NASA completes 1st global geologic map of Saturn's Moon
Los Angeles/Xinhua/UNI: NASA scientists have completed the first map showing the global geology of Saturn's largest moon Titan, NASA's Jet Propulsion Laboratory (JPL) has said in a release.
The map fully reveals a dynamic world of dunes, lakes, plains, craters and other terrains, said the JPL.
"Titan is the only planetary body in the solar system other than Earth known to have stable liquid on its surface. But instead of water raining down from clouds and filling lakes and seas as on Earth, on Titan what rains down is methane and ethane ... that behave as liquids in Titan's frigid climate," it said on Monday.
"Titan has an active methane-based hydrologic cycle that has shaped a complex geologic landscape, making its surface one of most geologically diverse in the solar system," Rosaly Lopes, a planetary geologist at JPL and lead author of new research used to develop the map, was quoted as saying by the JPL.
"Despite the different materials, temperatures and gravity fields between Earth and Titan, many surface features are similar between the two worlds and can be interpreted as being products of the same geologic processes," she said.
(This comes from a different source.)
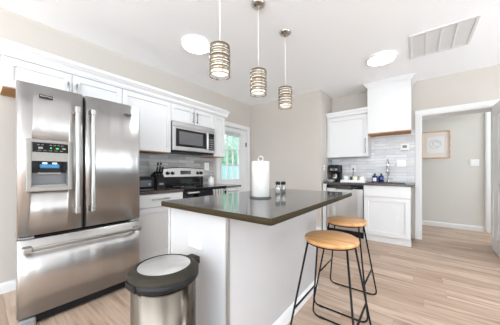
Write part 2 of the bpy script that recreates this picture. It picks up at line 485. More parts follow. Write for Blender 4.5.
cut(wr, (XR - .1, XR + .3, -5.4, -2.8, .35, 2.35), (XR - .1, XR + .3, -2.4, .2, .35, 2.35), (XR - .1, XR + .3, 1.9, 3.6, .35, 2.35), (XR - .1, XR + .3, 4.87, 5.67, .7, 2.3))
wq = struct('wall_rear', 'wall', 'greige rear wall behind the viewer', 'wall', B(XL - .15, XR + .15, YR - .15, YR, 0, ZC))
cut(wq, (-2.8, -.2, YR - .3, YR + .1, .35, 2.35), (0, 2.6, YR - .3, YR + .1, .35, 2.35))
struct('wall_hall', 'hall', 'pale grey hall wall beyond the opening', 'wall', B(-1.2, XR, 5.75, 5.9, 0, ZC))
struct('wall_hall_end', 'hall', 'left end wall of the hall', 'wall', B(-1.2, -1.05, YS + .3, 5.75, 0, ZC))
# unseen windows, added to go with the fill lamps
def window(i, face, plane, a0, a1, z0, z1):
    t = thing('window_%d' % i, (0, 0, 0), 'white framed window added out of view for the fill light, number %d' % i, 'window', kind='structure')
    sgn = -1
    def q(a0, a1, d0, d1, z0, z1):
        if face == 'x': return B(plane + d0, plane + d1, a0, a1, z0, z1)
        return B(a0, a1, plane - d1, plane - d0, z0, z1)
    am = (a0 + a1) / 2; zm = (z0 + z1) / 2; f = .05
    part('window_frame', 'trim', t, q(a0, a0 + f, .03, .1, z0, z1), q(a1 - f, a1, .03, .1, z0, z1), q(a0 + f, a1 - f, .03, .1, z0, z0 + f), q(a0 + f, a1 - f, .03, .1, z1 - f, z1),
         q(am - .02, am + .02, .04, .09, z0 + f, z1 - f), q(a0 + f, am - .02, .04, .09, zm - .02, zm + .02), q(am + .02, a1 - f, .04, .09, zm - .02, zm + .02))
    part('pane', 'glass', t, q(a0 + f, a1 - f, .063, .067, z0 + f, z1 - f))
window(1, 'x', XR, 1.9, 3.6, .35, 2.35)
window(5, 'x', XR, -5.4, -2.8, .35, 2.35)
window(6, 'x', XR, -2.4, .2, .35, 2.35)
window(4, 'x', XR, 4.87, 5.67, .7, 2.3)
window(2, 'y', YR, -2.8, -.2, .35, 2.35)
window(3, 'y', YR, 0, 2.6, .35, 2.35)

BBP = [(0, 0), (.014, 0), (.014, .07), (.010, .085), (.005, .092), (0, .095)]
struct('baseboard_left', 'trim', 'white baseboard left of the fridge', 'baseboard', X(BBP, (XL, YR, 0), (XL, .9, 0), (1, 0, 0)))
struct('baseboard_hall', 'trim', 'white baseboard along the hall wall', 'baseboard', X(BBP, (-1.05, 5.75, 0), (XR, 5.75, 0), (0, -1, 0)))
struct('baseboard_back', 'trim', 'white baseboard on the blank greige wall', 'baseboard', X(BBP, (XL + .06, YB, 0), (XA, YB, 0), (0, -1, 0)))

# hall opening: casing and jamb lining
struct('trim_1', 'trim', 'white casing around the hall opening', 'trim',
       B(-.02, .055, YS - .022, YS, 0, 2.03, bev=.004), B(-.02, .975, YS - .022, YS, 2.03, 2.11, bev=.004),
       B(.90, .975, YS - .022, YS, 0, 2.03, bev=.004),
       B(.055, .070, YS - .015, YS + .315, 0, 2.03), B(.887, .90, YS - .015, YS + .315, 0, 2.03), B(.07, .887, YS - .015, YS + .315, 2.015, 2.03))
struct('trim_8', 'trim', 'tall white casing on the hall wall right of the light switch', 'trim',
       B(.985, 1.09, 5.725, 5.75, 0, 2.38, bev=.004), B(1.0, 1.03, 5.718, 5.726, 0, 2.38, bev=.002))

# glazed exterior door in the left wall
d1 = thing('door_1', (XL, 3.295, 0), 'white exterior door with nine small panes', 'door', kind='structure')
dx0, dx1 = XL - .09, XL - .045
gy0, gy1, gz0, gz1 = 2.985, 3.495, .955, 1.86
part('door_slab', 'trim', d1,
     B(dx0, dx1, 2.87, gy0, .012, 2.015), B(dx0, dx1, gy1, 3.72, .012, 2.015), B(dx0, dx1, gy0, gy1, .012, gz0), B(dx0, dx1, gy0, gy1, gz1, 2.015),
     B(dx1 - .004, dx1 + .012, gy0 - .03, gy0, gz0 - .03, gz1 + .03, bev=.003), B(dx1 - .004, dx1 + .012, gy1, gy1 + .03, gz0 - .03, gz1 + .03, bev=.003),
     B(dx1 - .004, dx1 + .012, gy0, gy1, gz0 - .03, gz0, bev=.003), B(dx1 - .004, dx1 + .012, gy0, gy1, gz1, gz1 + .03, bev=.003),
     B(dx1 - .004, dx1 + .008, 2.99, 3.24, .2, .78, bev=.006), B(dx1 - .004, dx1 + .008, 3.33, 3.58, .2, .78, bev=.006))
part('muntins', 'trim', d1, *[B(dx0 + .005, dx1 + .006, gy0 + (gy1 - gy0) * k / 3 - .009, gy0 + (gy1 - gy0) * k / 3 + .009, gz0, gz1) for k in (1, 2)],
     *[B(dx0 + .006, dx1 + .005, gy0, gy1, gz0 + (gz1 - gz0) * k / 3 - .009, gz0 + (gz1 - gz0) * k / 3 + .009) for k in (1, 2)])
part('pane', 'glass', d1, B(dx0 + .02, dx0 + .024, gy0, gy1, gz0, gz1))
part('hinge', 'dgrey', d1, B(dx1, dx1 + .035, 3.718, 3.735, 1.66, 1.75))
part('hinge', 'dgrey', d1, B(dx1, dx1 + .035, 3.718, 3.735, .25, .34))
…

According to the release, Lopes and her team worked with fellow planetary geologist David Williams of the School of Earth and Space Exploration at Arizona State University in Tempe. Their findings, which include the relative age of Titan's geologic terrains, were recently published in the journal Nature Astronomy.
"Lopes' team used data from NASA's Cassini mission, which operated between 2004 and 2017 and did more than 120 flybys of the Mercury-size moon. Specifically, they used data from Cassini's radar imager to penetrate Titan's opaque atmosphere of nitrogen and methane," said the JPL.
"In addition, the team used data from Cassini's visible and infrared instruments, which were able to capture some of Titan's larger geologic features through the methane haze," it said.
"This study is an example of using combined datasets and instruments," Lopes said.
"Although we did not have global coverage with synthetic aperture radar (SAR), we used data from other instruments and other modes from radar to correlate characteristics of the different terrain units so we could infer what the terrains are even in areas where we don't have SAR coverage," she said.